## Begin PROVIDED ENTRIES

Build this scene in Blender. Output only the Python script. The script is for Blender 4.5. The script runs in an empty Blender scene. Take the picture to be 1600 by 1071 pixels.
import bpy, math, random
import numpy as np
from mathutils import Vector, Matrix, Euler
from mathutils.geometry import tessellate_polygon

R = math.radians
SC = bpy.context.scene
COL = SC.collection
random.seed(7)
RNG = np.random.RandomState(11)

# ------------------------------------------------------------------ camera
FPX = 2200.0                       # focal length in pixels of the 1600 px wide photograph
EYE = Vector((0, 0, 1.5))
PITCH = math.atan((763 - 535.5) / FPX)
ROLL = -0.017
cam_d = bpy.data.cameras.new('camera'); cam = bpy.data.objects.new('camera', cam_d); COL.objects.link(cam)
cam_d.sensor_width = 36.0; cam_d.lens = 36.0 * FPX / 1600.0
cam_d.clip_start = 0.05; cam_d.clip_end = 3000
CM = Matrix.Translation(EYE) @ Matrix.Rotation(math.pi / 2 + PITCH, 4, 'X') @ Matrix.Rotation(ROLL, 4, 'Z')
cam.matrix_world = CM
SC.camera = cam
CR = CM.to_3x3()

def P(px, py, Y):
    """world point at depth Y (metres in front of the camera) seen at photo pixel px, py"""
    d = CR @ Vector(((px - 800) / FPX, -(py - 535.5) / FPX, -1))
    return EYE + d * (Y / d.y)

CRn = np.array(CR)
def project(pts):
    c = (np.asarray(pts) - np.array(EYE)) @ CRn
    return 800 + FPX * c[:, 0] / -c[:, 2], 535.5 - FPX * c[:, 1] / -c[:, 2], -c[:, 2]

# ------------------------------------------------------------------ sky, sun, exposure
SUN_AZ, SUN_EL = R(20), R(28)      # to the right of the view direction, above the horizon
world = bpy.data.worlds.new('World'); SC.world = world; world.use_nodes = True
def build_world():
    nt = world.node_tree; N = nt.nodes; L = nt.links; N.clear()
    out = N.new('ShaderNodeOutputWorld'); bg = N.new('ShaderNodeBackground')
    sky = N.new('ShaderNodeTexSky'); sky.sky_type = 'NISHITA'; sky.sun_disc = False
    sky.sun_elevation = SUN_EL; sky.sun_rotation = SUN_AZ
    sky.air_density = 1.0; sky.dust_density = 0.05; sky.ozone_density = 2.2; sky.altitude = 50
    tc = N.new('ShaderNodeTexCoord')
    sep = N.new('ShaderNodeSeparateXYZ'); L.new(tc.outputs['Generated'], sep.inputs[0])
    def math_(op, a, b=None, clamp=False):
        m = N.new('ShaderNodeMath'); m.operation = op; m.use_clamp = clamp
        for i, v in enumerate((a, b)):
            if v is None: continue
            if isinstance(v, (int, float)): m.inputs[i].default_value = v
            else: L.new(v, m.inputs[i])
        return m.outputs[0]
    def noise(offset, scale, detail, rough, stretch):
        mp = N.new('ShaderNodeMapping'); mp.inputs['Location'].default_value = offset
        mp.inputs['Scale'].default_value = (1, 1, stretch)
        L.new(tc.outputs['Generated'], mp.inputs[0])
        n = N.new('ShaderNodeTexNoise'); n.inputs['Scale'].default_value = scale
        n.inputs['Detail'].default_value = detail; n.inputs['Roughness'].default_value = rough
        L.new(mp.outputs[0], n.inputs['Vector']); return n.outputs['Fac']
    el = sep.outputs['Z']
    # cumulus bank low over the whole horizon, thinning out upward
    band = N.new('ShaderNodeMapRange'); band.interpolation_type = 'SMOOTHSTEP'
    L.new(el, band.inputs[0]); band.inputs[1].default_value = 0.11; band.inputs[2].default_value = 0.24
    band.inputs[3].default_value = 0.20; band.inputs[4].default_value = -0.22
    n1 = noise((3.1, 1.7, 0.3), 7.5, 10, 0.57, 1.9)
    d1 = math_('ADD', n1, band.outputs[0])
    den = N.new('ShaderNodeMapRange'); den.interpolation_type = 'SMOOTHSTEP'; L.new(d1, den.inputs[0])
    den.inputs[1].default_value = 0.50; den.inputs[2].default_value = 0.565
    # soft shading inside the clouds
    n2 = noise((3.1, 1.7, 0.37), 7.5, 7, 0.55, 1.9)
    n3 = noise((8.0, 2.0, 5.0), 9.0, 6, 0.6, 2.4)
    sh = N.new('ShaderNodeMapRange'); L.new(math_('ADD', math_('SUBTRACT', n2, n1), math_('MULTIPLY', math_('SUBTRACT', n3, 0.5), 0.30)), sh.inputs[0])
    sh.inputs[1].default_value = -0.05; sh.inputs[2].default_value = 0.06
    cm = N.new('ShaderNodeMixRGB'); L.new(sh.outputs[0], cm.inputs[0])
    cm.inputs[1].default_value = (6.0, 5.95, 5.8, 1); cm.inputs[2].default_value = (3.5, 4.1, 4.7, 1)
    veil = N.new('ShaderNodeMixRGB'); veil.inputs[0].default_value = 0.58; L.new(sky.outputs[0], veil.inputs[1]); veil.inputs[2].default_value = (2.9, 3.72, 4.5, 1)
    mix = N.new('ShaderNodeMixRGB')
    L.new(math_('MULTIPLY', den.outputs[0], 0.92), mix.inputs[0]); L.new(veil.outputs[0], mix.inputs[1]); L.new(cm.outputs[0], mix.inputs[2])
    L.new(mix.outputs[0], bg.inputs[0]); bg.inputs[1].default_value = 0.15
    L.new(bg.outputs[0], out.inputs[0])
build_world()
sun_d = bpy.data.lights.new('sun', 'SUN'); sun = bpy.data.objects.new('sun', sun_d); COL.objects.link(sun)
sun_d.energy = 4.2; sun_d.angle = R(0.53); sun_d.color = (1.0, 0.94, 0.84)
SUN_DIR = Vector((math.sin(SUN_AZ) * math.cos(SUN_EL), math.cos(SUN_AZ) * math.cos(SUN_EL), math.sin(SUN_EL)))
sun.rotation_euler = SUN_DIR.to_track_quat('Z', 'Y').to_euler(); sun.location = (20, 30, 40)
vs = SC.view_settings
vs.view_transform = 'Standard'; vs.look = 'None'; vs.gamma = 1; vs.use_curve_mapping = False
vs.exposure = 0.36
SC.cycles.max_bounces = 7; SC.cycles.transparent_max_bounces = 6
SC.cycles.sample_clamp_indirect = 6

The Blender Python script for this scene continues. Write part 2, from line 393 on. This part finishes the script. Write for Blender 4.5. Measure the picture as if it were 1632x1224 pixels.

## End PROVIDED ENTRIES

SHORT PROBLEM: Give every line of the material again, exactly as it reads.

EXERCISE OUTPUT:
Build this scene in Blender. Output only the Python script. The script is for Blender 4.5. The script runs in an empty Blender scene. Take the picture to be 1600 by 1071 pixels.
import bpy, math, random
import numpy as np
from mathutils import Vector, Matrix, Euler
from mathutils.geometry import tessellate_polygon

R = math.radians
SC = bpy.context.scene
COL = SC.collection
random.seed(7)
RNG = np.random.RandomState(11)

# ------------------------------------------------------------------ camera
FPX = 2200.0                       # focal length in pixels of the 1600 px wide photograph
EYE = Vector((0, 0, 1.5))
PITCH = math.atan((763 - 535.5) / FPX)
ROLL = -0.017
cam_d = bpy.data.cameras.new('camera'); cam = bpy.data.objects.new('camera', cam_d); COL.objects.link(cam)
cam_d.sensor_width = 36.0; cam_d.lens = 36.0 * FPX / 1600.0
cam_d.clip_start = 0.05; cam_d.clip_end = 3000
CM = Matrix.Translation(EYE) @ Matrix.Rotation(math.pi / 2 + PITCH, 4, 'X') @ Matrix.Rotation(ROLL, 4, 'Z')
cam.matrix_world = CM
SC.camera = cam
CR = CM.to_3x3()

def P(px, py, Y):
    """world point at depth Y (metres in front of the camera) seen at photo pixel px, py"""
    d = CR @ Vector(((px - 800) / FPX, -(py - 535.5) / FPX, -1))
    return EYE + d * (Y / d.y)

CRn = np.array(CR)
def project(pts):
    c = (np.asarray(pts) - np.array(EYE)) @ CRn
    return 800 + FPX * c[:, 0] / -c[:, 2], 535.5 - FPX * c[:, 1] / -c[:, 2], -c[:, 2]

# ------------------------------------------------------------------ sky, sun, exposure
SUN_AZ, SUN_EL = R(20), R(28)      # to the right of the view direction, above the horizon
world = bpy.data.worlds.new('World'); SC.world = world; world.use_nodes = True
def build_world():
    nt = world.node_tree; N = nt.nodes; L = nt.links; N.clear()
    out = N.new('ShaderNodeOutputWorld'); bg = N.new('ShaderNodeBackground')
    sky = N.new('ShaderNodeTexSky'); sky.sky_type = 'NISHITA'; sky.sun_disc = False
    sky.sun_elevation = SUN_EL; sky.sun_rotation = SUN_AZ
    sky.air_density = 1.0; sky.dust_density = 0.05; sky.ozone_density = 2.2; sky.altitude = 50
    tc = N.new('ShaderNodeTexCoord')
    sep = N.new('ShaderNodeSeparateXYZ'); L.new(tc.outputs['Generated'], sep.inputs[0])
    def math_(op, a, b=None, clamp=False):
        m = N.new('ShaderNodeMath'); m.operation = op; m.use_clamp = clamp
        for i, v in enumerate((a, b)):
            if v is None: continue
            if isinstance(v, (int, float)): m.inputs[i].default_value = v
            else: L.new(v, m.inputs[i])
        return m.outputs[0]
    def noise(offset, scale, detail, rough, stretch):
        mp = N.new('ShaderNodeMapping'); mp.inputs['Location'].default_value = offset
        mp.inputs['Scale'].default_value = (1, 1, stretch)
        L.new(tc.outputs['Generated'], mp.inputs[0])
        n = N.new('ShaderNodeTexNoise'); n.inputs['Scale'].default_value = scale
        n.inputs['Detail'].default_value = detail; n.inputs['Roughness'].default_value = rough
        L.new(mp.outputs[0], n.inputs['Vector']); return n.outputs['Fac']
    el = sep.outputs['Z']
    # cumulus bank low over the whole horizon, thinning out upward
    band = N.new('ShaderNodeMapRange'); band.interpolation_type = 'SMOOTHSTEP'
    L.new(el, band.inputs[0]); band.inputs[1].default_value = 0.11; band.inputs[2].default_value = 0.24
    band.inputs[3].default_value = 0.20; band.inputs[4].default_value = -0.22
    n1 = noise((3.1, 1.7, 0.3), 7.5, 10, 0.57, 1.9)
    d1 = math_('ADD', n1, band.outputs[0])
    den = N.new('ShaderNodeMapRange'); den.interpolation_type = 'SMOOTHSTEP'; L.new(d1, den.inputs[0])
    den.inputs[1].default_value = 0.50; den.inputs[2].default_value = 0.565
    # soft shading inside the clouds
    n2 = noise((3.1, 1.7, 0.37), 7.5, 7, 0.55, 1.9)
    n3 = noise((8.0, 2.0, 5.0), 9.0, 6, 0.6, 2.4)
    sh = N.new('ShaderNodeMapRange'); L.new(math_('ADD', math_('SUBTRACT', n2, n1), math_('MULTIPLY', math_('SUBTRACT', n3, 0.5), 0.30)), sh.inputs[0])
    sh.inputs[1].default_value = -0.05; sh.inputs[2].default_value = 0.06
    cm = N.new('ShaderNodeMixRGB'); L.new(sh.outputs[0], cm.inputs[0])
    cm.inputs[1].default_value = (6.0, 5.95, 5.8, 1); cm.inputs[2].default_value = (3.5, 4.1, 4.7, 1)
    veil = N.new('ShaderNodeMixRGB'); veil.inputs[0].default_value = 0.58; L.new(sky.outputs[0], veil.inputs[1]); veil.inputs[2].default_value = (2.9, 3.72, 4.5, 1)
    mix = N.new('ShaderNodeMixRGB')
    L.new(math_('MULTIPLY', den.outputs[0], 0.92), mix.inputs[0]); L.new(veil.outputs[0], mix.inputs[1]); L.new(cm.outputs[0], mix.inputs[2])
    L.new(mix.outputs[0], bg.inputs[0]); bg.inputs[1].default_value = 0.15
    L.new(bg.outputs[0], out.inputs[0])
build_world()
sun_d = bpy.data.lights.new('sun', 'SUN'); sun = bpy.data.objects.new('sun', sun_d); COL.objects.link(sun)
sun_d.energy = 4.2; sun_d.angle = R(0.53); sun_d.color = (1.0, 0.94, 0.84)
SUN_DIR = Vector((math.sin(SUN_AZ) * math.cos(SUN_EL), math.cos(SUN_AZ) * math.cos(SUN_EL), math.sin(SUN_EL)))
sun.rotation_euler = SUN_DIR.to_track_quat('Z', 'Y').to_euler(); sun.location = (20, 30, 40)
vs = SC.view_settings
vs.view_transform = 'Standard'; vs.look = 'None'; vs.gamma = 1; vs.use_curve_mapping = False
vs.exposure = 0.36
SC.cycles.max_bounces = 7; SC.cycles.transparent_max_bounces = 6
SC.cycles.sample_clamp_indirect = 6

The Blender Python script for this scene continues. Write part 2, from line 393 on. This part finishes the script. Write for Blender 4.5. Measure the picture as if it were 1632x1224 pixels.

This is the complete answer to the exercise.